Les effets de ces premières leçons de cette guerre. Il est facile de deviner que le dessein des Etats-Unis consiste à se servir de l’Europe pour atteindre la Russie et pour détacher ce pays de la Chine. Résultat des courses : le paysage de l’Europe est en train de se fissurer. Les sanctions se retournent d’ores et déjà contre la machine de production de l’Union européenne (baisse de la croissance), l’inflation va être un chaudron qui va faire bouillir la marmite des grèves et des manifestations. En dépit de ces conséquences néfastes pour l’Europe, l’Oncle Sam persiste à financer la guerre, à l’entretenir de multiples façons, mais sans la faire. Car il croit pouvoir affaiblir la Russie pour pouvoir tranquillement préparer son match ultime avec la Chine. Affaiblir un pays comme la Russie sans que ce pays utilise ses milliers missiles nucléaires, il n’y a qu’un stratège de salon pour oser rêver à pareil fantasme. Cette forme de raisonnement et de comportement est le pur produit d’une culture qui encense la notion de toujours plus de gain sans payer la note. Une culture de la loi de la jungle, sauf que l’humanité a appris avec Spartacus que l’homme préfère mourir que de vivre dans l’esclavage. On sait aussi qu’un éminent chef d’Etat africain, Sékou Touré, a réactualisé la maxime de Spartacus en déclarant à l’indépendance de son pays qu’il valait mieux mourir debout que de vivre à genoux.

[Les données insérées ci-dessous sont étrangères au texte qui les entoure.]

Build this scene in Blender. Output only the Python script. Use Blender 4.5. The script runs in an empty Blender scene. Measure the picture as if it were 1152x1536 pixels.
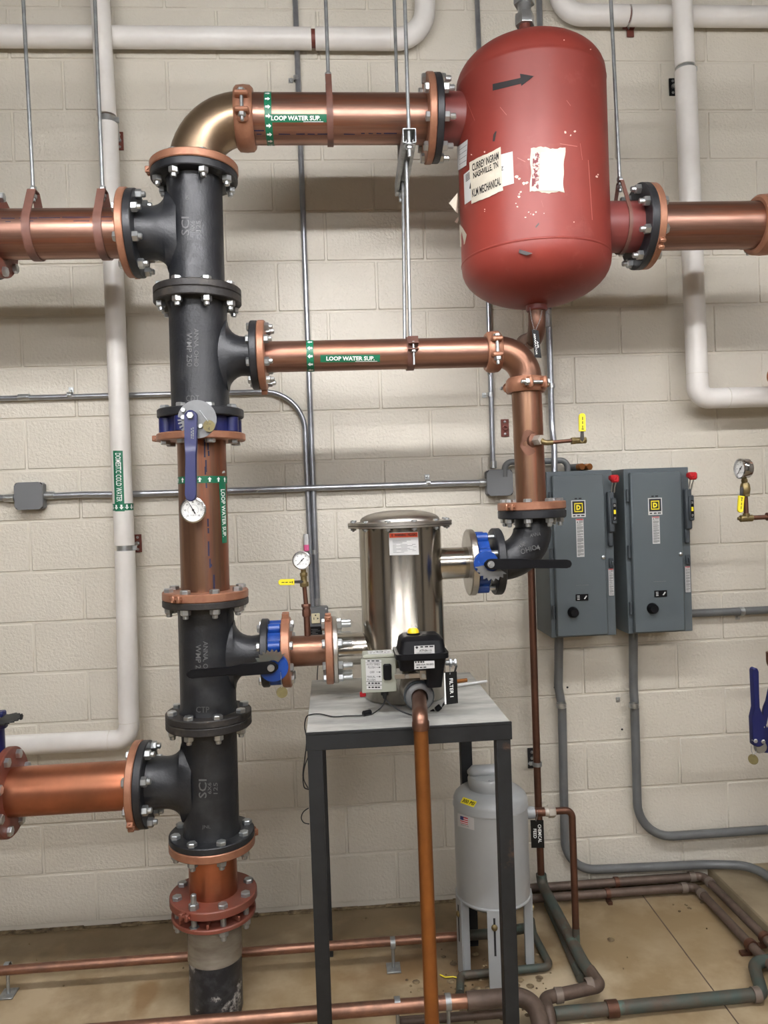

Je conclurai par une info pas piquée de hannetons qui a retenu mon attention. C’est le projet de l’Occident qui a gelé les avoirs en banque de l’Etat russe et de tous les Russes accusés de soutenir leur pays. Ces sommes seront ensuite transférées à l’Ukraine pour payer la reconstruction de ce pays. Si l’Occident passe à l’acte, il se tirerait une nouvelle fois une balle dans le pied. C’est scier la branche sur laquelle repose le système financier capitaliste. Beaucoup de gens ou de pays hésiteraient alors à confier leur argent aux banques occidentales. D’ores et déjà, des pays acceptent de vendre le pétrole en yuan, par exemple, sont menacés par les Américains, l’Arabie Saoudite par exemple. La guerre en Ukraine est sur le point de porter un coup à la suprématie du dollar et pareil événement serait un tremblement de terre qui s’ajouterait aux autres enjeux géostratégiques en cours.
A. A.
1- La «vietnamisation», notion inventée par les Américains pour faire la guerre au Vietnam en se servant de Vietnamiens comme chair à canon pour combattre le Vietnam de Ho Chi Min et Giap. Ils économisaient ainsi la vie de leurs boys.
2- Les Américains n’ont pas répondu à la lettre de la Russie à propos de la sécurité à ses frontières. Ce silence et les intentions de l’Ukraine de reconquérir les territoires russophones et la Crimée ont été révélés par le président russe lors de son discours de ce 9 mai, anniversaire de la victoire sur le nazisme.
3- Le président ukrainien, grâce aux technologies nouvelles, s’adresse tous les jours aux médias qui l’ont affublé du titre de «chef de guerre». Ses admirateurs confondent renseignements des services secrets et spectacle médiatique pour l’opinion internationale. Les services secrets font réellement la guerre et influent sur son cours, alors les spectacles de la désinformation connaissent vite des limites.